John W. Warner IV’s Little Anton is a story to get lost in. Teetering between fact and fiction, it’s a trove of information and historical events we would have remembered from high school classes had we been paying attention. Then it slides off-center into the occult where believability meets intrigue. Add a sexy and daring heroine to a mix of real-life characters that include Adolph Hitler, Ferdinand Porsche, Sir Winston Churchill, Ettore Bugatti, and long-distance flying record-holder pilot Amy Johnson, and Mr. Warner’s novel in three parts seems to have something for everyone.
It’s that unsettling time between the two world wars. Europe is struggling to find her place; countries struggle to repair their cities and economies. But these also are years of innovation and invention, challenging long-held beliefs and fears and bursting open a future few saw coming. Clarence Birdseye introduced frozen foods; Nestle, tinned evaporated milk; and Danish painter Einer Wegener became Lili Elbe, the inspiration for the 2015 movie The Danish Girl starring Eddie Redmayne. Einstein takes a stand against Nazism and exiles himself from his hometown of Berlin. ALCOA shares a new metal with the world.
Deftly, Warner threads industrial history, the incipient women’s movement, international relations, America’s foreign policy, and engineering challenges with the thrills and dangers of racing — both on the ground and in the air. The Great War tore apart families and ruined cities and countryside, but it also generated fierce national pride and rivalry, an atmosphere that encouraged Hitler’s not-so-clandestine efforts to re-arm his struggling country.
Presented as historical fiction, Little Anton is also a love story, a spy novel, and a book about engines, speed, adventure, war and intrigue. Although it begins as a paean to Dr. Ferdinand Porsche, the genius behind the Porsche automobile and the Volkswagen “bug,” the fictional Sunderlands, Briggs and Lainey and their spirited daughter, Bea, soon take center stage.
As parents, Briggs and Lainey are dicey role models, taking their daughter on African safaris (where people die!) and tolerating her dangerous hobbies: target shooting, driving fast cars, and flying — back when airplanes were made of wood and canvas. Lady Bea, as she is rightfully called, and her debutante friends live a lavish lifestyle in British society, gossiping over tea about suitors and hemlines.

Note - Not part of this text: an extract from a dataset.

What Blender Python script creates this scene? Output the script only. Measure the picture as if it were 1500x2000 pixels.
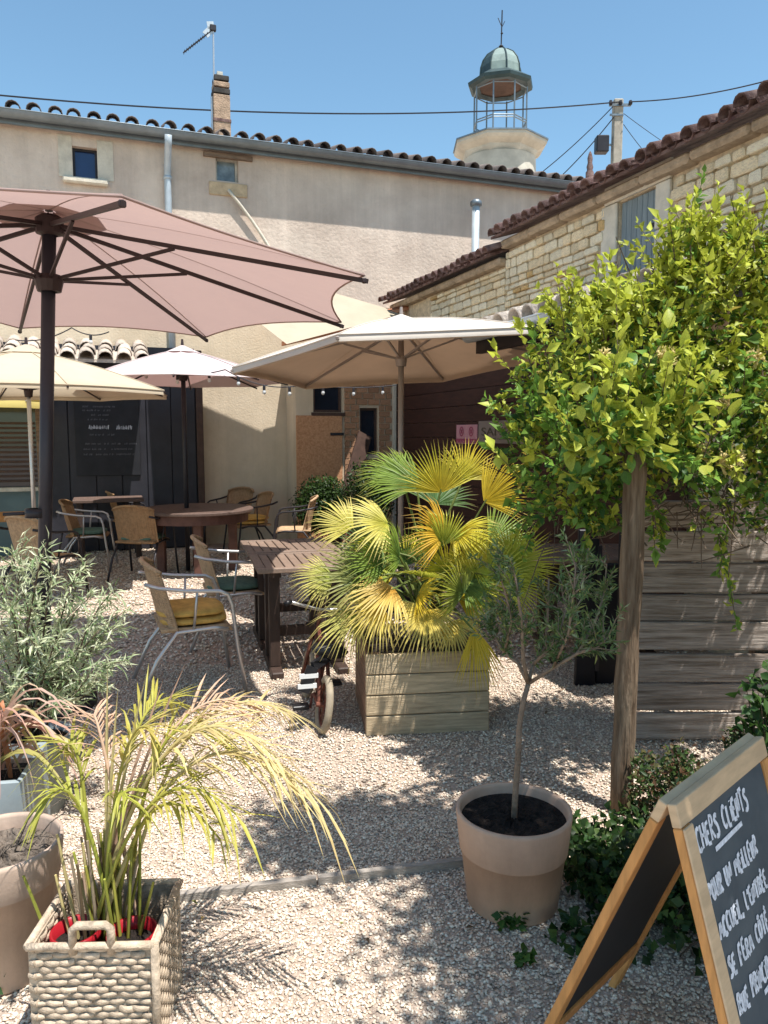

Porsche, on the other hand, was the son of a tinsmith in a tiny town in Austria. Obsessed with batteries, electricity and any mechanical devices he could get his hands on, Ferdinand was a misfit in his family. He had to be his own source of encouragement and master of his own future. His romance with voltage, however, leads him to work with two of Germany’s most powerful automobile companies: first Mercedes, then Auto Union. His genius leads him to Hitler.